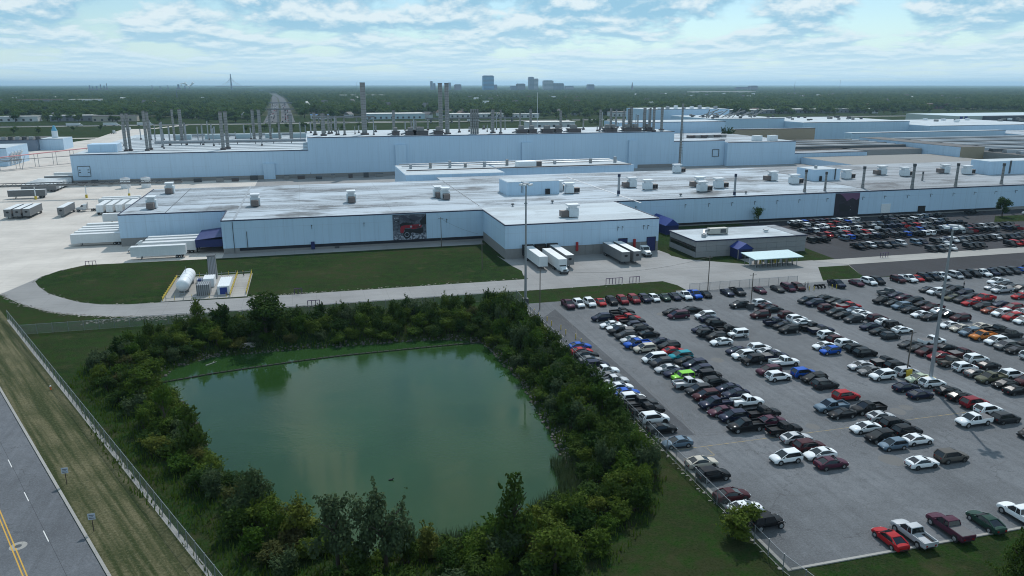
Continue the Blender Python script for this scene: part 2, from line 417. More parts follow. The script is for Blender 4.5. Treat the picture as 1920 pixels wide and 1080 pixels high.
# ---------------------------------------------------------------- the ground
POND = [(-30.9, 148.7), (-28.2, 156.2), (-21.7, 161.3), (-13.2, 161.3), (-4.4, 161.4), (4.5, 160.8), (13.7, 160.6), (20.7, 160.4), (28.8, 159.2), (34.2, 155.9), (35.6, 149), (35.8, 140.7),
        (36.5, 133), (36.5, 127.5), (35.9, 120.1), (35.7, 113.3), (35.2, 107.1), (34.7, 101.6), (34.2, 96.5), (33.9, 92.5), (32.5, 89.1), (28.9, 86.5), (25.1, 83.6), (20.4, 81.7), (14.9, 81.2),
        (8.3, 81.2), (3.9, 82), (0.1, 85.6), (-7, 96.7), (-12.3, 104.8), (-16.6, 111.7), (-18.4, 117.5), (-19.9, 125.6), (-23.5, 135.9), (-28.2, 143.4)]
WZ = -2.0
def ground():
    x0, x1, y0, y1, st = -46., 50., 66., 176., 1.0
    nx = int((x1 - x0) / st) + 1; ny = int((y1 - y0) / st) + 1
    rnd = random.Random(4); V = []; F = []
    for j in range(ny):
        for i in range(nx):
            x = x0 + i * st; y = y0 + j * st
            d = dist_poly(POND, x, y); ins = inside(POND, x, y)
            z = 0.
            if ins: z = WZ - min(2.0, .1 + d * .5)
            elif d < 5: z = WZ * (1 - (d / 5)) ** 1.2 + (rnd.random() - .5) * .12 * (1 - d / 5)
            V.append((x, y, z))
    for j in range(ny - 1):
        for i in range(nx - 1):
            a = j * nx + i; F.append((a, a + 1, a + nx + 1, a + nx))
    mb = MB(); mb.v = V; mb.f = F
    B = 30000
    for a, b, c, d in ((-B, x0, -300, B), (x1, B, -300, B), (x0, x1, -300, y0), (x0, x1, y1, B)):
        mb.add([(a, c, 0), (b, c, 0), (b, d, 0), (a, d, 0)], [(0, 1, 2, 3)])
    o = struct('ground', mb, GRASS); return o
ground()
struct('pond_water', MB().prism(POND, WZ), WATER)
def sheet(name, poly, z, mat): return struct(name, MB().prism(poly, z), mat)

# road and verge run along d, offsets u measured along the road normal
DX, DY, NX, NY = .442, -.897, .897, .442
def rp(u, s): return (u * NX + s * DX, u * NY + s * DY)      # s grows toward the camera
def band(name, u0, u1, s0, s1, z, mat): return sheet(name, [rp(u0, s0), rp(u1, s0), rp(u1, s1), rp(u0, s1)], z, mat)
band('road', -7.5, 14.55, -600, 400, .010, ROAD)
band('verge', 14.95, 23.2, -260, 300, .006, VERGE)
struct('kerb', MB().prism([rp(14.6, -600), rp(14.95, -600), rp(14.95, 400), rp(14.6, 400)], 0, .13), KERB)
band('mow_strip', 22.95, 23.55, -205, 200, .014, KERB)
for k in (7.45, 7.8): band('yellow_line', k, k + .14, -600, 400, .016, YELP)
s_ref = 105.8 * DY + (-39.7) * DX
mb = MB()
for k in range(-30, 16):
    s0 = s_ref + k * 12.19
    mb.prism([rp(11.06, s0), rp(11.18, s0), rp(11.18, s0 + 3.05), rp(11.06, s0 + 3.05)], .016)
struct('lane_dash_line', mb, WHITEP)
sheet('lane_seam', [rp(11.19, -600), rp(11.23, -600), rp(11.23, 400), rp(11.19, 400)], .0145, BLACK)
mb = MB(); c = rp(8.1, -71.5 - 35); 
def disc(cx, cy, r, z, n=20): return [(cx + r * math.cos(2 * math.pi * i / n), cy + r * math.sin(2 * math.pi * i / n)) for i in range(n)]
mc = (-36.2, 92.0)
sheet('manhole_collar', disc(*mc, .95, 0), .013, KERB); sheet('manhole_cover', disc(*mc, .38, 0), .0185, DKGREY)

# service yard, drives and lots
ARC = [(-79.8, 219.9), (-73.1, 210.3), (-67.7, 203.9), (-61.4, 198), (-54.5, 193.5), (-45.7, 190.2), (-36, 188), (-20, 188)]
LTIP = [(-67.1, 251.1), (-72.7, 244.8), (-75.5, 237.6), (-75.3, 232.5), (-72.7, 226.4), (-68, 217.8), (-63.4, 212.3), (-57.6, 206.1), (-51.9, 202.6), (-45.5, 201), (-37.8, 200.8)]
sheet('concrete_yard', [(-79.8, 219.9), (-75.5, 237.6), (-72.7, 244.8), (-67.1, 251.1), (-28, 250.3), (-28, 258), (-28, 470), (-330, 470), (-330, 235)], .020, CONC)
sheet('service_road', ARC + [(93.5, 188), (95.4, 182.8), (95.4, 176), (150, 176), (157, 191.8), (150, 200), (58, 200)] + [(-20, 200)] + LTIP[::-1][:9] + [(-75.5, 237.6)], .024, CONC2)
sheet('sidewalk', [(-28, 250.2), (56.3, 250.6), (57.5, 257), (-28, 257)], .022, CONC2)
sheet('dock_apron', [(58, 200.004), (128, 200.004), (112, 212), (110.3, 226), (57.5, 226), (56.6, 232), (57.6, 217), (58.8, 209.8), (57.8, 204.7)], .027, CONC2)
sheet('back_alley', [(-28, 345), (430, 350), (430, 470), (-28, 470)], .018, CONC2)
sheet('rear_yard', [(-330, 470.01), (-124, 470.01), (-124, 660), (-150, 860), (-188, 1040), (-215, 1040), (-205, 860), (-250, 640), (-330, 600)], .016, CONC)
sheet('forest_floor', [(-3000, 1420), (9000, 1420), (9000, 14000), (-6000, 14000)], .012, WEEDS)
sheet('rear_drive', [(-380, 868), (-188, 868), (-188, 880), (-380, 880)], .03, CONC)
sheet('parking_lot', [(49.8, 64.6), (330, 64.6), (330, 176), (49.8, 176)], .012, LOT)
sheet('repaved_strip', [(50.2, 99), (55.8, 98.2), (56.2, 125), (56.0, 169.6), (50.6, 163)], .017, DARK)
sheet('lot_walk', [(47.2, 140), (49.9, 140), (49.9, 171), (47.6, 172.5)], .016, CONC2)
sheet('path', [(150, 199.5), (157, 192), (330, 192), (330, 199), (158, 199.4)], .030, KERB)
sheet('shipping_lot', [(158, 199.42), (330, 199.02), (330, 263.8), (163, 263.8)], .014, JLOT)
sheet('overflow_lot', [(150.5, 176.5), (330, 176.01), (330, 191.9), (157, 191.9)], .021, JLOT)
def lawn(name, poly): return sheet(name, poly, .034, GRASS)
lawn('booth_lawn', [(137, 177), (150.3, 176.6), (156.5, 191.2), (146, 191.5)])
lawn('office_lawn', [(112.6, 230), (110.5, 217), (113, 211), (120, 207.4), (140, 206), (158, 205), (158, 212), (116, 212.4), (114.2, 230)])
lawn('wall_lawn', [(262, 240), (330, 236), (330, 248), (275, 252)])
struct('lot_kerb', MB().box(49.8, 330, 64.2, 64.55, 0, .14), KERB)
struct('lot_side_kerb', MB().box(49.3, 49.75, 64.2, 140, 0, .10), KERB)
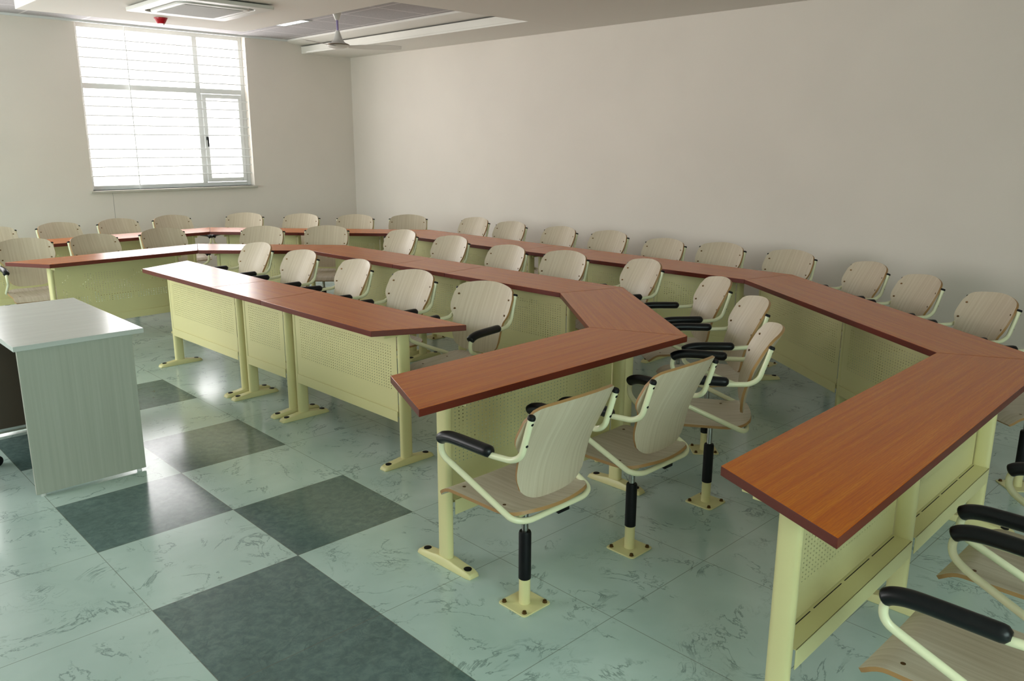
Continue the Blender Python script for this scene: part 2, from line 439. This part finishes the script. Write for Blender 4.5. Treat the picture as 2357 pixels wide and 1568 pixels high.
fan = thing('ceiling_fan', (3.29, 3.5, ZG), 0, 'white ceiling fan on a short lilac rod below the grid ceiling', 'ceiling fan')
MB().lathe([(.018, -.082), (.022, -.075), (.04, -.03), (.05, -.004), (.05, 0)], 24).build('canopy', M['fanwhite'], fan)
MB().lathe([(.011, -.20), (.011, -.06)], 14).build('downrod', M['fanrod'], fan)
mo = MB().lathe([(.055, -.352), (.085, -.345), (.108, -.33), (.112, -.318), (.105, -.31), (.07, -.295), (.045, -.262), (.03, -.215), (.02, -.185), (.02, -.18)], 36).build('motor', M['fanwhite'], fan)
MB().lathe([(.113, -.322), (.1135, -.318), (.113, -.315)], 36, caps=False).build('band', M['bolt'], mo)
for k in range(3):
    a = math.radians(-34+120*k)
    v = []; f = []; n = 9
    for i in range(n):
        t = i/(n-1); x = .10+.54*t; w = .035+.035*min(1, t*3)-(.025*max(0, t-.85)/.15)
        for s_, yy in ((0, -w), (1, w)):
            for dz in (0, .004): v.append((x, yy, -.335+dz-yy*.22))
    for i in range(n-1):
        o = i*4
        f += [(o, o+2, o+6, o+4), (o+1, o+5, o+7, o+3), (o, o+4, o+5, o+1), (o+2, o+3, o+7, o+6)]
    f += [(0, 1, 3, 2), ((n-1)*4, (n-1)*4+2, (n-1)*4+3, (n-1)*4+1)]
    b = MB().add(v, f).build('blade', M['fanwhite'], fan, rotz=a, bevel=.0015)

# ------------------------------------------------------------------ tables
TZ, TH = .775, .03
def table(nn, N0, N1, F1, F0, i0, i1, label, group, mid=False):
    N0, N1, F0, F1 = (Vector(p) for p in (N0, N1, F0, F1))
    u = (N1-N0).normalized(); ang = math.atan2(u.y, u.x); L = (N1-N0).length
    t = thing(nn, (N0.x, N0.y, 0), ang, label, 'table', group)
    R = Matrix.Rotation(-ang, 2)
    g_ = Vector((.0012, 0)); loc = [R @ (p-N0) for p in (N0, N1, F1, F0)]; loc = [loc[0]+g_, loc[1]-g_, loc[2]-g_, loc[3]+g_]
    top = MB(); top.prism([tuple(p) for p in loc], TZ-TH, TZ, 0, 1)
    top.build('tabletop', [M['top'], M['top_edge']], t, bevel=.0018)
    xs = [i0, L-i1]+([(i0+L-i1)/2 if mid is True else mid] if mid else [])
    for x in xs:
        pts = []
        for k in range(20):
            a = 2*PI*k/20; ca, sa = math.cos(a), math.sin(a)
            pts.append((x+.019*math.copysign(abs(ca)**.7, ca), .23+.035*math.copysign(abs(sa)**.7, sa)))
        lg = MB(); lg.prism(pts, .03, TZ-TH-.015); leg = lg.build('leg', M['cream'], t, ang=50)
        # sloped foot bar
        f = MB(); hw = .03; v = []; fc = []
        prof = [(-.165, .006, .8), (-.158, .018, .9), (-.14, .024, 1), (-.07, .031, 1), (-.04, .036, 1), (.04, .036, 1), (.07, .031, 1), (.14, .024, 1), (.158, .018, .9), (.165, .006, .8)]
        for y, z, w in prof:
            W_ = hw*w
            v += [(x-W_, .235+y, 0), (x-W_, .235+y, z*.55), (x-W_*.74, .235+y, z), (x+W_*.74, .235+y, z), (x+W_, .235+y, z*.55), (x+W_, .235+y, 0)]
        for i in range(len(prof)-1):
            o = i*6
            for k in range(6): fc.append((o+k, o+(k+1) % 6, o+6+(k+1) % 6, o+6+k))
        fc += [tuple(range(5, -1, -1)), tuple((len(prof)-1)*6+k for k in range(6))]
        f.add(v, fc); ft = f.build('foot', M['cream'], t, bevel=.002)
        for sy in (-1, 1):
            MB().lathe([(.0165, .020), (.0165, .0275), (.013, .029)], 20, cx=x, cy=.235+sy*.125).build('levelling_cap', M['black'], ft)
        br = MB(); br.box(x-.022, x+.022, .085, .39, TZ-TH-.015, TZ-TH-.0005); br.box(x-.003, x+.003, .11, .36, TZ-TH-.036, TZ-TH-.015)
        br.build('bracket', M['cream'], t, bevel=.003)
    ends = sorted(xs)
    for a, b in zip(ends[:-1], ends[1:]):
        x0, x1 = a+.0185, b-.0185
        hx0, hx1, hz0, hz1 = x0+.045, x1-.045, .40, .655
        P = MB()
        X = [x0, hx0, hx1, x1]; Z = [.292, hz0, hz1, TZ-TH-.012]
        for yy in (.198, .1995):
            v = [(x, yy, z) for z in Z for x in X]; f = []; mi = []
            for j in range(3):
                for i in range(3):
                    f.append((j*4+i, j*4+i+1, j*4+i+5, j*4+i+4)); mi.append(1 if (i == 1 and j == 1) else 0)
            P.add(v, f, mi)
        pn = P.build('modesty_panel', [M['cream'], M['perf']], t, smooth=False)
        tr = MB(); tr.box(x0, x1, .192, .195, .236, .294); tr.box(x0, x1, .195, .270, .287, .290); tr.box(x0, x1, .267, .270, .225, .290)
        tray = tr.build('cable_tray', M['cream'], t, bevel=.0008)
        sl = MB(); n = max(2, int((x1-x0)/.21)); w = (x1-x0)/n
        for k in range(n): sl.box(x0+w*k+.012, x0+w*(k+1)-.012, .208, .211, .2895, .2906)
        sl.build('slot', M['dark'], tray, smooth=False)
    return t

G1, G2, G3 = 'front row of seminar tables', 'middle row of seminar tables', 'back row of seminar tables'
table('seminar_table', (0.642, 2.097), (0.673, 1.000), (1.074, 0.992), (1.059, 2.291), -.04, .075, 'cherry-topped table at the far end of the front row, bright window glare on its top', G1)
table('seminar_table', (0.673, 1.000), (0.695, 0.376), (1.111, 0.414), (1.074, 0.992), .03, .085, 'short cherry-topped middle table of the front row, between two longer ones', G1)
table('seminar_table', (0.695, 0.376), (0.713, -0.742), (1.152, -0.957), (1.111, 0.414), .02, .045, 'cherry-topped table ending the front row towards the viewer, with a slanted end', G1)
table('seminar_table', (0.206, 2.776), (1.380, 2.842), (1.565, 3.286), (-0.010, 3.131), .07, .10, 'cherry-topped table at the left end of the middle row, facing the viewer', G2)
table('seminar_table', (1.380, 2.842), (2.079, 2.179), (2.508, 2.313), (1.565, 3.286), .10, .10, 'cherry-topped angled table at the far corner of the middle row', G2)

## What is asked
From the records above, quote only the lines running from the line with "1568 pixels high." to the line with "fan, rotz=a, bevel=.0015)", both lines included.

## Output
Continue the Blender Python script for this scene: part 2, from line 439. This part finishes the script. Write for Blender 4.5. Treat the picture as 2357 pixels wide and 1568 pixels high.
fan = thing('ceiling_fan', (3.29, 3.5, ZG), 0, 'white ceiling fan on a short lilac rod below the grid ceiling', 'ceiling fan')
MB().lathe([(.018, -.082), (.022, -.075), (.04, -.03), (.05, -.004), (.05, 0)], 24).build('canopy', M['fanwhite'], fan)
MB().lathe([(.011, -.20), (.011, -.06)], 14).build('downrod', M['fanrod'], fan)
mo = MB().lathe([(.055, -.352), (.085, -.345), (.108, -.33), (.112, -.318), (.105, -.31), (.07, -.295), (.045, -.262), (.03, -.215), (.02, -.185), (.02, -.18)], 36).build('motor', M['fanwhite'], fan)
MB().lathe([(.113, -.322), (.1135, -.318), (.113, -.315)], 36, caps=False).build('band', M['bolt'], mo)
for k in range(3):
    a = math.radians(-34+120*k)
    v = []; f = []; n = 9
    for i in range(n):
        t = i/(n-1); x = .10+.54*t; w = .035+.035*min(1, t*3)-(.025*max(0, t-.85)/.15)
        for s_, yy in ((0, -w), (1, w)):
            for dz in (0, .004): v.append((x, yy, -.335+dz-yy*.22))
    for i in range(n-1):
        o = i*4
        f += [(o, o+2, o+6, o+4), (o+1, o+5, o+7, o+3), (o, o+4, o+5, o+1), (o+2, o+3, o+7, o+6)]
    f += [(0, 1, 3, 2), ((n-1)*4, (n-1)*4+2, (n-1)*4+3, (n-1)*4+1)]
    b = MB().add(v, f).build('blade', M['fanwhite'], fan, rotz=a, bevel=.0015)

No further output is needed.